A surpresa se deu devido a minha ignorância quanto a existência do livro, e a necessidade de conhecer a obra por trás de um dos meus filmes favoritos. Quando uma obra literária é adaptada para outra mídia (majoritariamente o cinema), é natural que ajam mudanças em ordem dos fatos da trama, seu desenvolvimento, ocultação e até mudanças na história, tudo para se adequar a uma nova linguagem, mas eu realmente não estava pronto pra avalanche de coisas diferentes.
Acho que é impossível falar sobre o livro sem tentar traçar um paralelo ao sucesso cinematográfico. O que temos aqui é uma obra completamente diferente, em alguns pontos até mesmo oposta que a que todos estávamos acostumados. Escrita de maneira coloquial e repleta de erros de grafia (intencionais, pois se trata do próprio Forrest narrando a sua história), Gump é um agente direto nos acontecimentos à sua volta, passando longe da sua versão alheia e passiva aos fatos e pessoas que temos na adaptação. E isso é só o começo.
A jornada de Forrest no livro é extensa e cheia de detalhes em um nível incapaz de ser transformada em um filme, mas o mais importante e marcante ponto impresso em cada página é o alto teor ácido das críticas à sociedade americana realizada pelo autor, Winston Groom. Seja por uma impressão direta do protagonista quanto pelo mesmo narrando fatos que presenciou de uma maneira imparcialmente obtusa, Groom dispara sobre muitos dos podres que permeia os alicerces do bastião do mundo livre: discriminação, racismo, machismo, líderes despreparados, guerra sem sentido, abuso de drogas (lícitas ou não), libertinagem sem consequência, violência urbana, a lista é grande.
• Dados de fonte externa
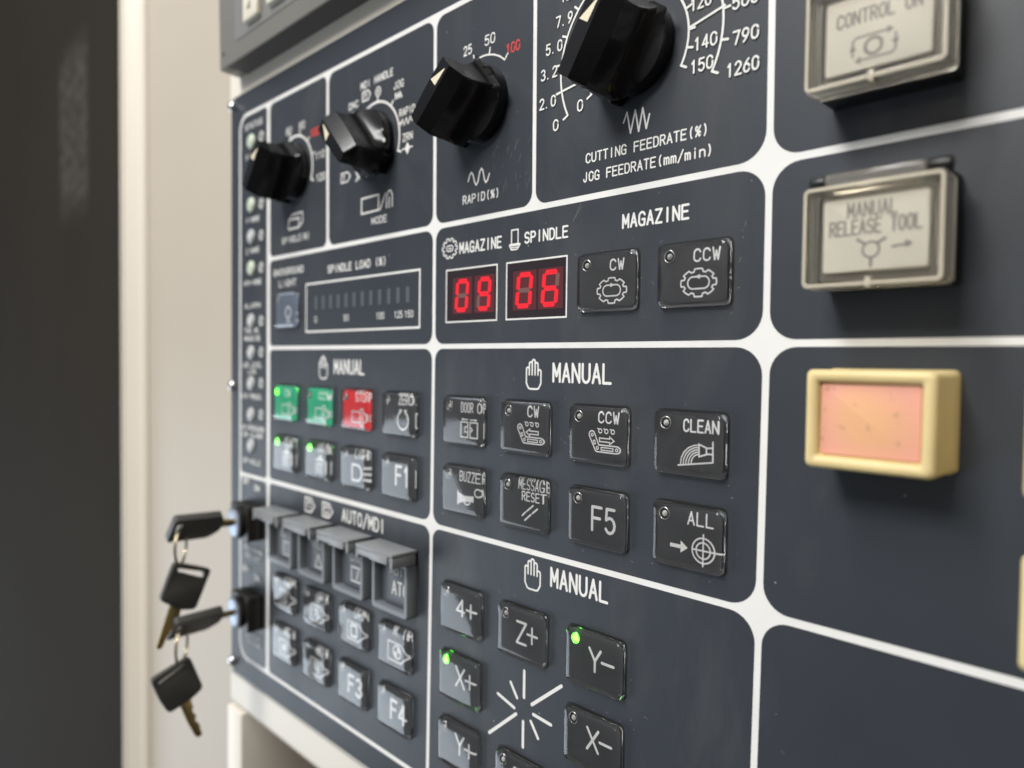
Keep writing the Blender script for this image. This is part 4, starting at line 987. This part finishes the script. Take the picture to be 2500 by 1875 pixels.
# ------------------------------------------------------------------ guarded buttons
def guarded(cx, cy, label, legend, lidtilt=0.):
    t = thing("guarded_button", label, "button", (cx, cy, .1), "grey buttons with raised flip guards")
    mb = MB()
    out = rrect(-14.2, 14.2, -12.4, 12.6, 1.8); inn = rrect(-11.6, 11.6, -9.8, 10.4, 1.0)
    n = len(out)
    mb.loft([[(x, y, 0) for x, y in out], [(x, y, 4.6) for x, y in out], [(x * .965, y * .965, 5.3) for x, y in out],
             [(x * 1.02, y * 1.02, 5.3) for x, y in inn], [(x, y, 4.8) for x, y in inn], [(x, y, .3) for x, y in inn]], True, True)
    mb.build("guard_frame", GUARD, t, smooth=40)
    mb = MB(); mb.loft([[(x, y, h) for x, y in rrect(-9.6, 11.3, -9.0, 9.8, .8)] for h in (.32, 2.4)])
    bt = mb.build("button_face", GUARDBTN, t, bevel=.5)
    mb = MB(); legend(mb); mb.build("legend", PRINT, bt)
    # lid hinged above the frame, standing out from the panel
    mb = MB()
    mb.box(-14.2, 15.2, 17.6, 19.4, .4, 14.4)
    mb.box(-14.2, -12.2, 12.8, 17.65, 1.2, 14.3); mb.box(13.2, 15.2, 12.8, 17.65, 1.2, 14.3); mb.box(-12.3, 13.3, 14.4, 17.65, 12.2, 14.35)
    lid = mb.build("flip_lid", GUARDLID, t, bevel=.5)
    lid.rotation_euler = (math.radians(lidtilt), 0, 0)
    mb = MB(); mb.box(-1.5, 12.5, 14.4, 18.2, 14.0, 15.4)
    mb.build("lid_tab", GUARDLID, lid, bevel=.5)
    mb = MB(); mb.box(-13.6, 13.6, 12.7, 17.4, .0, 3.4); mb.build("hinge_block", GUARD, t, bevel=.5)
    return t
gh = 2.45
guarded(-132.2, -111.2, "grey guarded button with its lid up, next to the upper key switch", lambda mb: (text(mb, "EDIT", -3, 9, 4.2, 3.4, .5, gh), mb.stroke([(0, -6), (0, 1), (7, 1), (7, -6)], .6, gh, True)))
guarded(-96.8, -111.2, "grey guarded button with lid up above the OPT button", lambda mb: (text(mb, "MEM", -1, 9, 4.2, 3.4, .5, gh), mb.stroke([(0, -6), (3.5, 1), (7, -6), (0, -6)], .6, gh)))
guarded(-60.8, -111.2, "grey guarded button with a square screen symbol and lid up", lambda mb: (text(mb, "DNC", -1, 9, 4.6, 3.2, .5, gh), mb.stroke([(-.5, -5.4), (-.5, 1.6), (8.2, 1.6), (8.2, -5.4)], .7, gh, True), mb.stroke([(4.4, -4), (6, .4)], .7, gh)))
guarded(-25.0, -111.2, "grey guarded button reading ATC with lid up, under AUTO/MDI", lambda mb: (text(mb, "ATC", -1.2, 10.6, -3.8, 6.0, .8, gh), text(mb, "MDI", -3, 7, 5.4, 3.0, .5, gh)))

# ------------------------------------------------------------------ key switches, keys and rings
def key_switch(cx, cy, label):
    t = thing("key_switch", label, "key switch", (cx, cy, .1), "black key switches at the panel's left side")
    mb = MB(); mb.loft([[(x, y, h) for x, y in rrect(-12, 12, -10.6, 10.6, 1.0)] for h in (0, 9.9)])
    mb.build("switch_body", SWBODY, t, bevel=.6)
    mb = MB(); mb.lathe(0, 0, [(9.6, 9.92), (9.6, 12.4), (9.2, 13.0), (8.3, 13.2)], 40)
    mb.build("lock_ring", BLACKPL, t, smooth=40)
    mb = MB(); mb.lathe(0, 0, [(8.1, 13.22), (8.0, 13.7), (7.6, 13.9)], 40)
    mb.build("lock_face", LOCKFACE, t, smooth=40)
    return t
key_switch(-174, -105, "black key switch with a key in it, upper one beside the guarded buttons")
key_switch(-174, -159.5, "black key switch with a key in it, lower one near the panel corner")

def slab(mb, outline, hole, thick, place):
    """plate with one hole; outline and hole are (u, v) loops, placed in space by place(u, v, w)"""
    import mathutils.geometry as mg
    bm = bmesh.new()
    lo = [bm.verts.new(place(u, v, -thick / 2)) for u, v in outline]; hi = [bm.verts.new(place(u, v, thick / 2)) for u, v in outline]
    lh = [bm.verts.new(place(u, v, -thick / 2)) for u, v in hole]; hh = [bm.verts.new(place(u, v, thick / 2)) for u, v in hole]
    loops = [[Vector((u, v, 0)) for u, v in outline]] + ([[Vector((u, v, 0)) for u, v in hole]] if hole else [])
    tris = mg.tessellate_polygon(loops)
    for tr in tris:
        bm.faces.new([(lo + lh)[i] for i in tr]); bm.faces.new([(hi + hh)[i] for i in reversed(tr)])
    for a, b in ((lo, hi), (lh, hh)):
        n = len(a)
        for i in range(n): bm.faces.new((a[i], a[(i + 1) % n], b[(i + 1) % n], b[i]))
    bmesh.ops.recalc_face_normals(bm, faces=bm.faces)
    vs = [v.co.copy() for v in bm.verts]; bm.verts.index_update()
    mb.add([tuple(v) for v in vs], [tuple(v.index for v in f.verts) for f in bm.faces]); bm.free()

def rounded(pts, r, n=3):
    out = []
    N_ = len(pts)
    for i in range(N_):
        p = Vector(pts[i]); a = (Vector(pts[i - 1]) - p); b = (Vector(pts[(i + 1) % N_]) - p)
        q = min(r, a.length * .45, b.length * .45)
        s = p + a.normalized() * q; e = p + b.normalized() * q
        for k in range(n + 1):
            t_ = k / n; out.append(tuple((s * (1 - t_) ** 2 + p * 2 * t_ * (1 - t_) + e * t_ ** 2)))
    return out

def key_in_lock(cx, cy, ang, droop, label):
    t = thing("key", label, "key", (cx, cy, 14), "black headed brass keys of the panel")
    ca, sa = math.cos(math.radians(ang)), math.sin(math.radians(ang))
    td = math.tan(math.radians(droop))
    # u runs out of the panel, v across the bow
    pl = lambda u, v, w: (v * ca - w * sa, v * sa + w * ca + u * td, u)
    mb = MB()
    slab(mb, rounded([(36, -10.2), (36, 10.2), (9, 10.2), (7.2, 4), (7.2, -4), (13, -10.2)], 2.0), rounded([(33.6, -6.4), (33.6, 6.4), (30.4, 6.4), (30.4, -6.4)], 1.0), 4.4, pl)
    mb.build("key_bow", BOW, t, bevel=.35)
    mb = MB(); slab(mb, [(8.5, -2.9), (8.5, 2.9), (-.05, 2.9), (-.05, -2.9)], [], 1.8, pl)
    mb.build("key_blade", BRASS, t, bevel=.2)
    return t
key_in_lock(-174, -104.6, 46, 2.0, "black headed key standing in the upper lock")
key_in_lock(-174, -159.4, 42, -2.0, "black headed key standing in the lower lock")

def ring(cx, cy, ch, R, label, tilt):
    t = MB()
    for q in (0, 1):
        n, m, r = 44, 8, .42
        base = len(t.v)
        for i in range(n):
            a = 2 * math.pi * i / n
            for j in range(m):
                b = 2 * math.pi * j / m
                x, y, z = (R + r * math.cos(b)) * math.cos(a), (R + r * math.cos(b)) * 1.06 * math.sin(a), r * math.sin(b) + (q - .5) * .9
                c_, s_ = math.cos(math.radians(tilt)), math.sin(math.radians(tilt))
                t.v.append((x * c_ + z * s_, y, -x * s_ + z * c_))
        for i in range(n):
            for j in range(m):
                i2, j2 = (i + 1) % n, (j + 1) % m
                t.f.append((base + i * m + j, base + i2 * m + j, base + i2 * m + j2, base + i * m + j2))
    o = t.build("key_ring", NICKEL, None, smooth=60)
    o.location = W(cx, cy, ch)
    o["label"] = label; o["category"] = "key ring"; o["group"] = "wire rings joining the keys"
    return o
ring(-170, -113.0, 45.6, 9.6, "thin wire ring hanging from the upper lock's key", -38)
ring(-170, -170.0, 45.2, 9.8, "thin wire ring hanging from the lower lock's key", -38)

def hanging_key(x, outline, hole, blade, label):
    cu = sum(p[0] for p in outline) / len(outline); cv = sum(p[1] for p in outline) / len(outline)
    t = thing("key", label, "key", (x, cv, cu), "black headed brass keys of the panel")
    pl = lambda u, v, w: (w, v - cv, u - cu)
    mb = MB(); slab(mb, rounded(outline, 2.4), rounded(hole, 1.0), 3.4, pl); mb.build("key_bow", BOW, t, bevel=.5)
    mb = MB(); slab(mb, blade, [], 1.6, pl); mb.build("key_blade", BRASS, t, bevel=.15)
    return t
hanging_key(-171, [(49, -121.2), (28.3, -129.2), (37.6, -150.8), (45.6, -149.4), (57.0, -141.6)], [(47.4, -125.2), (32.8, -129.8), (32.2, -134.0), (47.2, -127.2)],
            [(50.8, -145), (44.8, -147.5), (46.3, -153), (48.3, -156.5), (49.6, -158.8), (51.4, -161.5), (53.0, -163.0), (55.4, -168.4), (57.4, -169.2), (58.6, -167.4), (55.4, -158.0)],
            "spare black headed key hanging from the upper ring, its brass blade pointing down left")
hanging_key(-171, [(62, -185), (40.8, -177.4), (33.1, -197.8), (40.2, -202.4), (52.4, -206.8), (57.0, -198)], [(58.2, -187.6), (44.0, -180.6), (43.3, -182.2), (57.4, -189.6)],
            [(46.6, -203), (40.2, -202.0), (38.6, -207.4), (39.2, -210), (37.0, -213), (37.4, -216), (35.0, -219), (34.4, -222.6), (33.4, -225.2), (35.4, -226.6), (37.2, -225.6), (41.6, -216)],
            "spare black headed key hanging from the lower ring, its notched blade pointing down right")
Apesar do peso das críticas, a leitura consegue ser incrivelmente leve e divertida, repleta de passagens engraçadas ao nível de uma comédia pastelão. Esqueça também o fim poético igual ao filme, por mais que a capa e contracapa (além da capa dupla de proteção) sejam referências diretas à película, nada daquilo se encontra aqui, e arrisco dizer que da maneira original é bem melhor.
A edição da Aleph, pra variar, está de cair o queixo, em capa dura com relevo além da mencionada proteção dupla face. O interior do livro é em papel pólen de excelente qualidade, com o texto escrito em caracteres grandes e em azul escuro, que eu pensei de início que iria se tornar enjoativo, má é bem tranquilo de ler até mesmo por períodos prolongados. Como extras, alguns capítulos possuem ilustrações em página inteira ou dupla pelo quadrinista Rafael Coutinho, filho do gênio Laerte Coutinho. Ao final do livro, como de costume nessas edições, somos apresentados a um ensaio sobre o livro e seu paralelo com o filme por Isabelle Roblin, francesa, especializada em literatura contemporânea, de longe um dos melhores artigos nesse estilo de extra que já li.
Obviamente um livro com um tratamento gráfico desse nível não iria sair barato. No lançamento o preço estava na faixa de 80 golpinhos satânicos, e esse preço hoje caiu para 56 mangos (o menor encontrado sem muito esforço). Nesse preço ele acaba se tornando realmente um item para quem é fã, mas é uma bela aquisição tanto pela beleza quanto pela qualidade da obra e o choque quando você a compara com a adaptação.